Sementara di Jakarta sudah ada Peraturan Daerah (Perda) Provinsi Daerah Khusus Ibukota Jakarta Nomor 3 Tahun 2013 tentang Pengelolaan Sampah (diperbarui oleh Perda Nomor 4 Tahun 2019), Pergub Nomor 77 Tahun 2020 tentang Pengelolaan Sampah Lingkup Rukun Warga, dan Pergub Nomor 102 Tahun 2021 tentang kewajiban pengolahan sampah di kawasan dan perumahan.

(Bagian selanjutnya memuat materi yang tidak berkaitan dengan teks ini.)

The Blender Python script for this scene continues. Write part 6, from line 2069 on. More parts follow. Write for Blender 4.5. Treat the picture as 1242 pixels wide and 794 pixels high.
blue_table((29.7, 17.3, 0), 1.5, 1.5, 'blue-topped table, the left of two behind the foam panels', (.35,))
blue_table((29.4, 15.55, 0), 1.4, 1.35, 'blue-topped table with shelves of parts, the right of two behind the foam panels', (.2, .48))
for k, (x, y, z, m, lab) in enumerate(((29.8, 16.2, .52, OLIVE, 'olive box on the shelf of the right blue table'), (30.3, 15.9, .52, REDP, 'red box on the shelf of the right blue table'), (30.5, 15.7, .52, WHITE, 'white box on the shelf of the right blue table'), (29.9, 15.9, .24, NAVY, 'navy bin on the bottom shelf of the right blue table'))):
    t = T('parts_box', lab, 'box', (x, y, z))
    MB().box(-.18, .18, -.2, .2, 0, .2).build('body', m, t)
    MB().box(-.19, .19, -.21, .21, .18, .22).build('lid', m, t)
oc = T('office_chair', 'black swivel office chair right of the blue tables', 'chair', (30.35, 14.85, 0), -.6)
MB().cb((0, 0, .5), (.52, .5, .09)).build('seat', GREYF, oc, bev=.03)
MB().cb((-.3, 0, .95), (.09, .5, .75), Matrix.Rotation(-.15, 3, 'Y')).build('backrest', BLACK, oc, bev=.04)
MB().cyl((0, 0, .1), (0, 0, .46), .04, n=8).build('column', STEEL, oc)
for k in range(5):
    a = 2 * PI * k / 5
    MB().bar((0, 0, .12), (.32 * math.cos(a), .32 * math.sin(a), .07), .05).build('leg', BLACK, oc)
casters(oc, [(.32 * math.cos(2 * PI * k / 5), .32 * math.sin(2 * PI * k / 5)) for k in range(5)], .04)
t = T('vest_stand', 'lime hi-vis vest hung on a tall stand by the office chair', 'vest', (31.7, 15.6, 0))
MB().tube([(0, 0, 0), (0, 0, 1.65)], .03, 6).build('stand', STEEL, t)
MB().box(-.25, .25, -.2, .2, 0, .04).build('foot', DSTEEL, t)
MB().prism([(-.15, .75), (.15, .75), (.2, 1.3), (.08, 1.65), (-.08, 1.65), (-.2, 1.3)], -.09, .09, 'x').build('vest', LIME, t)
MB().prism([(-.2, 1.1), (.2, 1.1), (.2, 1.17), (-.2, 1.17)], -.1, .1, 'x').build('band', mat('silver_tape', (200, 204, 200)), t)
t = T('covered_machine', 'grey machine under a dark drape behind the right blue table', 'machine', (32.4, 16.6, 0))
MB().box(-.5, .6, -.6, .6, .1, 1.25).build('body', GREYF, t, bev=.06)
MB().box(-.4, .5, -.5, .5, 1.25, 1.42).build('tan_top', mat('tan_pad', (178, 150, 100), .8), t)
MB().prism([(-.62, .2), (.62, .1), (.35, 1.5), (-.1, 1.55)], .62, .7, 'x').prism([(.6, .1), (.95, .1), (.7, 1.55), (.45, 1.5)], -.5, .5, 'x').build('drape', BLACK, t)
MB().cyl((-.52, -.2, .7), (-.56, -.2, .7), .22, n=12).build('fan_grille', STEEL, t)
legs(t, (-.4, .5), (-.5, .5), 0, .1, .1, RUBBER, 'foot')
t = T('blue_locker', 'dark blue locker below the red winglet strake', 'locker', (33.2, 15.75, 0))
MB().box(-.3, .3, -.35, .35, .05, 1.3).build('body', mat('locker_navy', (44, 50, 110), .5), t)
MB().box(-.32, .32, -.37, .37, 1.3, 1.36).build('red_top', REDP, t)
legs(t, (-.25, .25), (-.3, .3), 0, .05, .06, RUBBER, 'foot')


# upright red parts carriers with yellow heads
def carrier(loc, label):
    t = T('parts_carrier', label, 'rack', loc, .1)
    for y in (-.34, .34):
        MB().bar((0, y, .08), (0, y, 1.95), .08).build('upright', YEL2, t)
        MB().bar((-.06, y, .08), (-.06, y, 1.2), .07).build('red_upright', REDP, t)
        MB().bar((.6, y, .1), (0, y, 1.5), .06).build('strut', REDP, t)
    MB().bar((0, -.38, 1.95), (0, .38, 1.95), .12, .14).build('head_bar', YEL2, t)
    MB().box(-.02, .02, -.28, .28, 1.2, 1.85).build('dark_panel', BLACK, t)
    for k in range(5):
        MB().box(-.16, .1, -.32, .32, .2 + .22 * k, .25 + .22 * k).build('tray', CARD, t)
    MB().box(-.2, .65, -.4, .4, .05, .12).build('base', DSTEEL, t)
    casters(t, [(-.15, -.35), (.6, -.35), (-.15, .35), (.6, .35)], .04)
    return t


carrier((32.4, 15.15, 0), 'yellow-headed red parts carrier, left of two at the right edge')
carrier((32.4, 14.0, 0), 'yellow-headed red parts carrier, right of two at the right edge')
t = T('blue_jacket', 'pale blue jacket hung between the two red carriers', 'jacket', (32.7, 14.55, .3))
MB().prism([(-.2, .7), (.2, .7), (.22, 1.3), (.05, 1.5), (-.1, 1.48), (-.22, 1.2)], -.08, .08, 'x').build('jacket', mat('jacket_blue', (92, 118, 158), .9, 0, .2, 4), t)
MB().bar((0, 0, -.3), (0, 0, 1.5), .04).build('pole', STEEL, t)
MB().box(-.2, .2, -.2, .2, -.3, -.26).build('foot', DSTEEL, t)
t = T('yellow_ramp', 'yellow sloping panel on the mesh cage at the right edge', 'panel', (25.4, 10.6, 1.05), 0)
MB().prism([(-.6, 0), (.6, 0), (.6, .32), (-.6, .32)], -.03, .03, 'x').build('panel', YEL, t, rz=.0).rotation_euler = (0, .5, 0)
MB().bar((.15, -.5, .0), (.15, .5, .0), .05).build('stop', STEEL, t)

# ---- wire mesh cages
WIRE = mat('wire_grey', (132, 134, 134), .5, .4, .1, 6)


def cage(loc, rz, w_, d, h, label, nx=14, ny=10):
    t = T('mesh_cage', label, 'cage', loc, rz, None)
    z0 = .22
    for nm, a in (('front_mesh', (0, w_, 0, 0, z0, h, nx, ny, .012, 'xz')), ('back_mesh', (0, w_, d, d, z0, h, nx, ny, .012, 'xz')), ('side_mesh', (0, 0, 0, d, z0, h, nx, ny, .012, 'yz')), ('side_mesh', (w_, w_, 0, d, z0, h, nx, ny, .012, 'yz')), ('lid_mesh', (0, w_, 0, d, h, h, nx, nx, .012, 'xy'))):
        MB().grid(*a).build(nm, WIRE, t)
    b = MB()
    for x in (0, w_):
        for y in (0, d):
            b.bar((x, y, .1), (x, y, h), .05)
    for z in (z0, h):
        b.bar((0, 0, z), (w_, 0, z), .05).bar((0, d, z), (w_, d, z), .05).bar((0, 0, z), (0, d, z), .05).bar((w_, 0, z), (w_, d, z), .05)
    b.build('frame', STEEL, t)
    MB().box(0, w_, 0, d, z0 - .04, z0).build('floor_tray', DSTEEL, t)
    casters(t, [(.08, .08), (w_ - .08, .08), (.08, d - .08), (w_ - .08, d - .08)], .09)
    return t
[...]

“Misalnya, dalam Pergub Nomor 77 Tahun 2020 itu ujung tombaknya RW. Ada mandat untuk membuat bidang pengelolaan sampah di setiap RW. Hanya, RW tak pernah didampingi, mendapat pelatihan, kurang sosialisasi, dan dukungan sumber daya,” jelas Kelik.
Ia sangat percaya, pemerintah Provinsi Jakarta di bawah kepemimpinan Pramono Anung dan Rano Karno akan menegakkan ketentuan perda dan pergub itu dengan sebaik-baiknya.
Perlu satgas percepatan penanganan sampah
Di tingkat nasional sudah terbentuk Satuan Tugas Penanganan Sampah Nasional atas instruksi Presiden Prabowo pada 12 Maret 2025. Satgas itu dipimpin oleh Menteri Koordinator Infrastruktur dan Pembangunan Kewilayahan, Agus Harimurti Yudhoyono (AHY).
Menurut Kelik, instruksi itu seharusnya direspons dengan pembentukan satgas serupa di daerah, terutama di Jakarta. Satgas itu juga untuk mengimplementasikan perintah perda dan pergub yang sudah ada.
“Satgas itu nanti dibentuk gubernur untuk menerobos persoalan birokrasi yang selama ini menghambat penyelesaian sampah di Jakarta,” ungkapnya.
Kelik pun menyatakan sangat percaya Pramono Anung dan Rano Karno akan bisa menyelesaikan persoalan sampah di Jakarta.